Group Rights and What it Entails
Shefali Jha
DEBATING DIFFERENCE: GROUP RIGHTS AND LIBERAL DEMOCRACY IN INDIA by Rochana Bajpai Oxford University Press, 2011, 324 pp., 745
December 2011, volume 35, No 12

Rights are of various kinds-every day we read about people struggling somewhere in the world, for the right to free speech, for sexual rights, for the right to a minimum wage, or for the right to freedom of religion. These rights are indi-vidual rights. One can also have a right to a place in a university, not as an individual but, for example, as a woman, or as a Christian. This right belongs to one by virtue of one’s membership in a certain group or community.
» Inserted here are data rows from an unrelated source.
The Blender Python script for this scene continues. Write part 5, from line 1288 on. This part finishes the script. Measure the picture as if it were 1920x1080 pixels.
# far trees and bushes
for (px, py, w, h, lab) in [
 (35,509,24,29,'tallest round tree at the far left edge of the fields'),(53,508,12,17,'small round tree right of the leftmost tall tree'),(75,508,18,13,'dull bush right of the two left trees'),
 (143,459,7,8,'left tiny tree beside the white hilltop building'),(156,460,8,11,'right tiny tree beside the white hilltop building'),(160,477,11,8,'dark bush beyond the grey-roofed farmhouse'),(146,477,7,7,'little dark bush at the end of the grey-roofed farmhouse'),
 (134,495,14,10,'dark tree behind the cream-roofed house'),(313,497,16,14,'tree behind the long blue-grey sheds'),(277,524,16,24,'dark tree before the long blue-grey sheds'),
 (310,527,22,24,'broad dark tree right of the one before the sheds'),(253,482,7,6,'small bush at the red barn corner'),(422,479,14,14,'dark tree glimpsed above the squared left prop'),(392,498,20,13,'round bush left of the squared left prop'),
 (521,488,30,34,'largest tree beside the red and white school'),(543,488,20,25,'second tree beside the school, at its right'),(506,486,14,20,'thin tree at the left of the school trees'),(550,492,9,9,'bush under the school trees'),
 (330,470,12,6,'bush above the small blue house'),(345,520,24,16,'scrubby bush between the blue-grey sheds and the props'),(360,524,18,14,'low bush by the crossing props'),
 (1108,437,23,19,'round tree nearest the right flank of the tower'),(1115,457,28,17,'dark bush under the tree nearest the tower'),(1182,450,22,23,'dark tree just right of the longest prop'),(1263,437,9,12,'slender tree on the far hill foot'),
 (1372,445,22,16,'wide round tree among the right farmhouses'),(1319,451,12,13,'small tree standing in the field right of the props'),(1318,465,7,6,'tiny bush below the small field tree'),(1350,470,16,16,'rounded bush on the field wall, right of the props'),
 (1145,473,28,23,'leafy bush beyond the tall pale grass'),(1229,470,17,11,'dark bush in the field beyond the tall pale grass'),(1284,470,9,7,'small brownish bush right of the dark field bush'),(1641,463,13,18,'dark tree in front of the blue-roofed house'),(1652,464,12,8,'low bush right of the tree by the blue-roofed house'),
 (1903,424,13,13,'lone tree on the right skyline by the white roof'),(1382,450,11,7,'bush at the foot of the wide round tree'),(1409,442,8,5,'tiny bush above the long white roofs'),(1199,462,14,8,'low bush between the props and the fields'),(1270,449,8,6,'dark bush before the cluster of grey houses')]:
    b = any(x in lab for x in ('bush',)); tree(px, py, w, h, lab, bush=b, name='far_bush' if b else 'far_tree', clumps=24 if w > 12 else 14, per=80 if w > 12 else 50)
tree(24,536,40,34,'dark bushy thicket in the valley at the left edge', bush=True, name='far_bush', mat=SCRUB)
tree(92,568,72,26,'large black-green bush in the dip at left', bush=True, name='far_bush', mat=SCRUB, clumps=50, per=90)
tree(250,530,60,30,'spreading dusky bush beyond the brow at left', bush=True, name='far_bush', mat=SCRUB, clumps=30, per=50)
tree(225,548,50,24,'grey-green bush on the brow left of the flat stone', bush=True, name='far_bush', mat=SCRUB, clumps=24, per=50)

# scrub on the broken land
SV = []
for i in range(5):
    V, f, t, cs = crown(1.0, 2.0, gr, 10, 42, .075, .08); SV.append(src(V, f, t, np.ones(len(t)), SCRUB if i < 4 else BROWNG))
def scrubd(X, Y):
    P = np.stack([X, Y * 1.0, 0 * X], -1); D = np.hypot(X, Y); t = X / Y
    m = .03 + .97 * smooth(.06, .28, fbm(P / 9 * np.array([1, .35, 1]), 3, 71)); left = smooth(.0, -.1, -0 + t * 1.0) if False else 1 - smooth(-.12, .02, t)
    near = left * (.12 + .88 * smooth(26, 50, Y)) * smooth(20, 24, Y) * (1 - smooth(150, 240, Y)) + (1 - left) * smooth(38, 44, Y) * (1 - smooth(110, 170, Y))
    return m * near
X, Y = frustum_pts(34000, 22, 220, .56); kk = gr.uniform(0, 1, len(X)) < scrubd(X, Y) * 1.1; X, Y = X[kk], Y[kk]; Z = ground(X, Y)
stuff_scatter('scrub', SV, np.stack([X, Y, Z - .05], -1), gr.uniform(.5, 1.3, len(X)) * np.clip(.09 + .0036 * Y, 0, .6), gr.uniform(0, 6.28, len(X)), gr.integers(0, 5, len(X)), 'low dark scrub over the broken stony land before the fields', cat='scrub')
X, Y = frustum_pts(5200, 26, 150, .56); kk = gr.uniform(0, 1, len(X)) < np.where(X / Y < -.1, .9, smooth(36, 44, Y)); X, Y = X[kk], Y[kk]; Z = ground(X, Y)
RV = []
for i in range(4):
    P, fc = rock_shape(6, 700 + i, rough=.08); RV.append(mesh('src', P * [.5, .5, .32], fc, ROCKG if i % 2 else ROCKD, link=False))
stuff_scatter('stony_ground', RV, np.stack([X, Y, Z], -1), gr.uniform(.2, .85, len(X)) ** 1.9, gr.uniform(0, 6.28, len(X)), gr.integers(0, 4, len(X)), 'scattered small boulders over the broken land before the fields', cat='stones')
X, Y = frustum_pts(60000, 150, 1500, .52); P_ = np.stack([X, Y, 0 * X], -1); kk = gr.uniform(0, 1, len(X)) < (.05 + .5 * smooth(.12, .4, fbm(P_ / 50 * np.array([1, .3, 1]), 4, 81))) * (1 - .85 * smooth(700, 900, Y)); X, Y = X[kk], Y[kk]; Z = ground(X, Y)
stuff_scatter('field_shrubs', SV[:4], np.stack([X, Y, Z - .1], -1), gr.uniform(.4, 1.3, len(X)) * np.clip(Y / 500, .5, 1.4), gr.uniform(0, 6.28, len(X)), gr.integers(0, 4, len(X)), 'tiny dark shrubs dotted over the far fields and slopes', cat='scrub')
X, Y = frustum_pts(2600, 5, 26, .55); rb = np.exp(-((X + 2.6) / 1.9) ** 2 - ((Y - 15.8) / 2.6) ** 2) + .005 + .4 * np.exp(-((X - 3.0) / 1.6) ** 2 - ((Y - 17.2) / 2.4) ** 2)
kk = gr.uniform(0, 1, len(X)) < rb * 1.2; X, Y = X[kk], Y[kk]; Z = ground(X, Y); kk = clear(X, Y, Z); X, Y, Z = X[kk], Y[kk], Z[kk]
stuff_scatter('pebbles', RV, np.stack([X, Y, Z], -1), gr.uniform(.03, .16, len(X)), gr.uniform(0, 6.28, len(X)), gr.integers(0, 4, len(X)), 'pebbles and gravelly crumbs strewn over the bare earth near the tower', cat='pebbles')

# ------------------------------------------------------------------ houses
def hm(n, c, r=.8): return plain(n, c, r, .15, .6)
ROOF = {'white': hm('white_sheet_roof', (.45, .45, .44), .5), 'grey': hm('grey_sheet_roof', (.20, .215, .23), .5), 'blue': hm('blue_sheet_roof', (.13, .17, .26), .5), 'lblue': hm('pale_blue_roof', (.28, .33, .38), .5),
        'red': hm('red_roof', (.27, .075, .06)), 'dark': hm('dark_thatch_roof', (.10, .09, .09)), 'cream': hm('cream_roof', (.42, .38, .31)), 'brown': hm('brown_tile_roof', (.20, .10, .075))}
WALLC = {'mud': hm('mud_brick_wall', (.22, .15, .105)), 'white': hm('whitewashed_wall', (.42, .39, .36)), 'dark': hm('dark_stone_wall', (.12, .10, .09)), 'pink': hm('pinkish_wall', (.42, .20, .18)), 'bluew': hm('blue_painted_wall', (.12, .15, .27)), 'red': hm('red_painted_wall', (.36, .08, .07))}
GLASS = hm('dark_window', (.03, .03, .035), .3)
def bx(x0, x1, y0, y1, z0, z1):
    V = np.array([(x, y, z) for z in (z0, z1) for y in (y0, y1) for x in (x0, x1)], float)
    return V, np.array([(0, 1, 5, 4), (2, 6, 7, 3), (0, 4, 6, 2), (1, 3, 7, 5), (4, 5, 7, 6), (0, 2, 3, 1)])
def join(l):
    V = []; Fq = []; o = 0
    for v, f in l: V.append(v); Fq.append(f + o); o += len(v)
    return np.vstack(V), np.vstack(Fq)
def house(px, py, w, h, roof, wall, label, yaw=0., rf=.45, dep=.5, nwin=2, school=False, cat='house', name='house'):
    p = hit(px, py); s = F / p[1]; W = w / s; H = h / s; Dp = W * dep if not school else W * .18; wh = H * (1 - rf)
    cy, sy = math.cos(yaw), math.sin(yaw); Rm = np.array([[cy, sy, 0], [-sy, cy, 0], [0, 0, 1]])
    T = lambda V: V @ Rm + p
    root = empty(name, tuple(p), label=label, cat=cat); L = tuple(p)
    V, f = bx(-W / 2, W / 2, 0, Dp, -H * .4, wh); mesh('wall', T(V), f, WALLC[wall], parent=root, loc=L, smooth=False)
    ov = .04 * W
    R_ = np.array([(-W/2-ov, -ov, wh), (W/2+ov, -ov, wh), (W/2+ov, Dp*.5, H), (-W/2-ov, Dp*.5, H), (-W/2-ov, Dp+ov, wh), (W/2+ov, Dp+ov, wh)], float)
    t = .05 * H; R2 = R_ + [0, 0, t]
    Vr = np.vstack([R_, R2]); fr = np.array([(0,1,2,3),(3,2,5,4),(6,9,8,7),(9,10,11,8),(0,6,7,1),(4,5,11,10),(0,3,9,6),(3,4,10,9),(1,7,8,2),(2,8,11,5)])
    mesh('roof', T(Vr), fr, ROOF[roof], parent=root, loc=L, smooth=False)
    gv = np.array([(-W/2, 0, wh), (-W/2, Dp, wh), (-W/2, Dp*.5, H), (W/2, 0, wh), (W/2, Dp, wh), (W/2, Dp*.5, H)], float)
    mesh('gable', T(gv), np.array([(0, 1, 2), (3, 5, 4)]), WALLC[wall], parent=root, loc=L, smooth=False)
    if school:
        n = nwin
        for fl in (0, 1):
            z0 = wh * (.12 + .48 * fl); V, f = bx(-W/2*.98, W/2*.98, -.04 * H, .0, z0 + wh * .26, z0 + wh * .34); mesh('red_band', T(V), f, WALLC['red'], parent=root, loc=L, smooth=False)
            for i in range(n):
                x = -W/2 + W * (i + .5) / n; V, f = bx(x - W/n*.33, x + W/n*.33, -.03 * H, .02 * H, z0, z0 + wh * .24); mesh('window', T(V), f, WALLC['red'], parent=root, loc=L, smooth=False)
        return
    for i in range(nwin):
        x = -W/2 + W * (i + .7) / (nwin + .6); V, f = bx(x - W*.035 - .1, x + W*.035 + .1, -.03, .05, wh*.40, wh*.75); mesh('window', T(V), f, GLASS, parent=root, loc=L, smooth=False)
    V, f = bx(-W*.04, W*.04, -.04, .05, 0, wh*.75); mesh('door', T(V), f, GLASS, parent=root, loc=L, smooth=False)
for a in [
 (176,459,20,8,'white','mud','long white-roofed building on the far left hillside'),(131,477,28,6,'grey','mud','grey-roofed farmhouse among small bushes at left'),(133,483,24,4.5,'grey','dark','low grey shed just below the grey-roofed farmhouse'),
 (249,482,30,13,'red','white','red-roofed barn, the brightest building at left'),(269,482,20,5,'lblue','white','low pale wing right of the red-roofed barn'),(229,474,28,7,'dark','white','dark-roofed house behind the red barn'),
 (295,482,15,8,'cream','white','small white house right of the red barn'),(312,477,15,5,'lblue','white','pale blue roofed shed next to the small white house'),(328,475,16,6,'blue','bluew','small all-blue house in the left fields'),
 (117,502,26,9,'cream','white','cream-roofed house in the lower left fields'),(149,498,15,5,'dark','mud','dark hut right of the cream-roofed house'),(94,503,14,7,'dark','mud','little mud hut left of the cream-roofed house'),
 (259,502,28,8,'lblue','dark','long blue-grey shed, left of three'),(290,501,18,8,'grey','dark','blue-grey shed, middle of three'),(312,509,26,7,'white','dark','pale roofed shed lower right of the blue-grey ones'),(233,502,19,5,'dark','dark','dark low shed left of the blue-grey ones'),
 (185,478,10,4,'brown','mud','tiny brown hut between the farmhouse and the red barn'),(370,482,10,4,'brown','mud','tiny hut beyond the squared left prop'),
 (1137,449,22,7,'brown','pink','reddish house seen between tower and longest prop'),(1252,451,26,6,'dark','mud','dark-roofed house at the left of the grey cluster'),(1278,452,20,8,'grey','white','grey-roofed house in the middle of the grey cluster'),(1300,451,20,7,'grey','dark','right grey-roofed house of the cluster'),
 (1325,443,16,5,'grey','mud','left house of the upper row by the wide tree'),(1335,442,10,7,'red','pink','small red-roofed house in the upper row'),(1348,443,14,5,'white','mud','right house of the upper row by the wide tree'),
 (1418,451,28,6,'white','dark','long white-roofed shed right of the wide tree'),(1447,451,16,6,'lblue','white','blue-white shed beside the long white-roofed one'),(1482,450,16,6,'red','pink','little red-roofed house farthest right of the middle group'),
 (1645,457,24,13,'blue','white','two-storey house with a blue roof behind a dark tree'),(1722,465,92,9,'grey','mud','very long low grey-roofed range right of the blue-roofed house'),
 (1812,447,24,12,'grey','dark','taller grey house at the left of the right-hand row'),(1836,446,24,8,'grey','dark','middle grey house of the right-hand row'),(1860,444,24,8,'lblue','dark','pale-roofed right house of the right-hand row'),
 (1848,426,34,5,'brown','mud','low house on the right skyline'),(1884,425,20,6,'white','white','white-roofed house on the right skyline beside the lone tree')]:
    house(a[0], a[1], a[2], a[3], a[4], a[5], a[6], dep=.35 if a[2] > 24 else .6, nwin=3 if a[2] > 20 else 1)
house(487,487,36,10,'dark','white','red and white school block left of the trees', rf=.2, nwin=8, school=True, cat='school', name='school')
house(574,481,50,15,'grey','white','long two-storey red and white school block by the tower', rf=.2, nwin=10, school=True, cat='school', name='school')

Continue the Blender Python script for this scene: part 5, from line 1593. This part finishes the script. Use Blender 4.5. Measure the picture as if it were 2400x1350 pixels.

Such rights are called collective or group rights; Rochana Bajpai’s book is about the journey of group rights in India. Bajpai’s book has a two-fold project-its first purpose is to map out ‘the career of group rights in India’ (p. 173) by focusing on two time periods. From Bajpai’s perspective, the years 1946 to 1949 constitute ‘the moment of containment’, when group rights were curtailed by the Constituent Assembly of India in comparison to the regime of community based rights which existed in colonial India.

The late 1980s and the 1990s make up ‘the moment of crisis’, when the issue of group rights was reopened and such rights were extended in terms of religious groups (the Shah Bano case) as well as socially disadvantaged groups (the Mandal issue).